The CEO is responsible for the management of all day-to-day operations in accordance with the policies and instructions of the Board. Day-to-day operations do not include measures which are unusual or extraordinary. He has decision-making powers regarding all the operational and financial issues of the company and manages its assets. He submits an account of the company’s operations and performance at Board meetings and answers to the Board for all day-to-day operations and compliance with the company’s Articles of Association, laws and regulations.

Björn Óli Hauksson left as CEO of Isavia in April 2019, and Sveinbjörn Indriðason took over as CEO in June 2019.

Sveinbjörn Indriðason, CEO
Sveinbjörn Indriðason, CEO

 

COMMUNICATION ARRANGEMENTS BETWEEN SHAREHOLDERS AND THE BOARD

One shareholder, the Icelandic state, holds all shares, and the Minister for Finance has all shareholder rights. Shareholders’ meetings are the main venue for the formal provision of information to shareholders and hold the supreme authority of the company. The Chair of the Board and the CEO variously met the Minister or the employees of the Ministry of Finance last year. The Board of Directors and CEO conduct themselves in accordance with the general policy on state ownership of limited liability and partnership companies. The company releases press releases on the company’s performance and other matters pertaining to its operation.
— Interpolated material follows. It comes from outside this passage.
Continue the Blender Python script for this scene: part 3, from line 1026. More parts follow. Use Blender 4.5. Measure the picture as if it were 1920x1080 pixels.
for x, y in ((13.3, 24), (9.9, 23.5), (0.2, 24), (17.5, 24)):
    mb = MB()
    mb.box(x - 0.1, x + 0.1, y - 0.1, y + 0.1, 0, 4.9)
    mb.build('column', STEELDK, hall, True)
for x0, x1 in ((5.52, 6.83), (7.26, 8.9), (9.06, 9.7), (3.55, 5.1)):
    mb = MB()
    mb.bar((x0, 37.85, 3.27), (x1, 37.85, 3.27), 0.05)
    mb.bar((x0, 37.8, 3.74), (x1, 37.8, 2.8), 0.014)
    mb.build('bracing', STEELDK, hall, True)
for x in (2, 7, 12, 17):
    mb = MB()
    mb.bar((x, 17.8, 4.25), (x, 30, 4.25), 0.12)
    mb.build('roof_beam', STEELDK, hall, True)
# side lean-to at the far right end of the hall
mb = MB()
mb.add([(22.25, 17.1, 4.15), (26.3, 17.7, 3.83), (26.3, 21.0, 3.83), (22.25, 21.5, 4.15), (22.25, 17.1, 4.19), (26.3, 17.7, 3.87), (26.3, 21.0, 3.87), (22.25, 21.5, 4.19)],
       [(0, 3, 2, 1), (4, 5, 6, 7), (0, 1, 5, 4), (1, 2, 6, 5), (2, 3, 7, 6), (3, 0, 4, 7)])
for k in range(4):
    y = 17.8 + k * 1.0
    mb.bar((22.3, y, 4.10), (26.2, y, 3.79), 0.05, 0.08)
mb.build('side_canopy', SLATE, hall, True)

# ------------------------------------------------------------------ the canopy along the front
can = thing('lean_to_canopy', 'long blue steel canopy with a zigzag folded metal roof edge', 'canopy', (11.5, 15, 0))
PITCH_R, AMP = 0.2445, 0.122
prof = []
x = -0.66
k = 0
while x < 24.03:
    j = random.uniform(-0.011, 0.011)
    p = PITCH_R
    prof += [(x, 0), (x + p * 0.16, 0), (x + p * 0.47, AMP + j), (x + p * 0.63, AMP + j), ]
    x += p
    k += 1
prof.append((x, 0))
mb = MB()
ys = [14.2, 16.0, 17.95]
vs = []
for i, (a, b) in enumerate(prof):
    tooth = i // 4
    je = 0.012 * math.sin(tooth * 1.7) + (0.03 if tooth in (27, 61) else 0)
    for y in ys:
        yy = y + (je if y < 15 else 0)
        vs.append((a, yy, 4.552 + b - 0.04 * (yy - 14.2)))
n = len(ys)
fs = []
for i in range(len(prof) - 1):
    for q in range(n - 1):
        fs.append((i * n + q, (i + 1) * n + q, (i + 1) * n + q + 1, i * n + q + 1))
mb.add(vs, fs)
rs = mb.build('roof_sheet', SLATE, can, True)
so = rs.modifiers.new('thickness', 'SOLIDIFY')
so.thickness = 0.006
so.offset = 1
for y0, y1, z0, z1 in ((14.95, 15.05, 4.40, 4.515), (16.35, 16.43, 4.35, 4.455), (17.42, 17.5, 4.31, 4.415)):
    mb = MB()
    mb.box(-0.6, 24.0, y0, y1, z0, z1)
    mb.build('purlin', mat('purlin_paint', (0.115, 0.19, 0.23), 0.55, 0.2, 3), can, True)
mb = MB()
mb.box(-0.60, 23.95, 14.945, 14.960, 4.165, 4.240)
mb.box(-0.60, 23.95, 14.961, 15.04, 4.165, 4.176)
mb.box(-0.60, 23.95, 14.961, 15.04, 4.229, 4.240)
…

2020 CORPORATE GOVERNANCE STATEMENT

The 2020 Corporate Governance Statement was approved at the Board meeting of 18 March 2020.

CODE OF ETHICS

Isavia’s Code of Ethics applies to all employees and management of the company and is an integral part of all employment contracts. In addition, there is a separate section on disqualification in the Board’s Rules of Procedure. The Code of Ethics is available to all employees on the intranet of the company and on the Isavia website.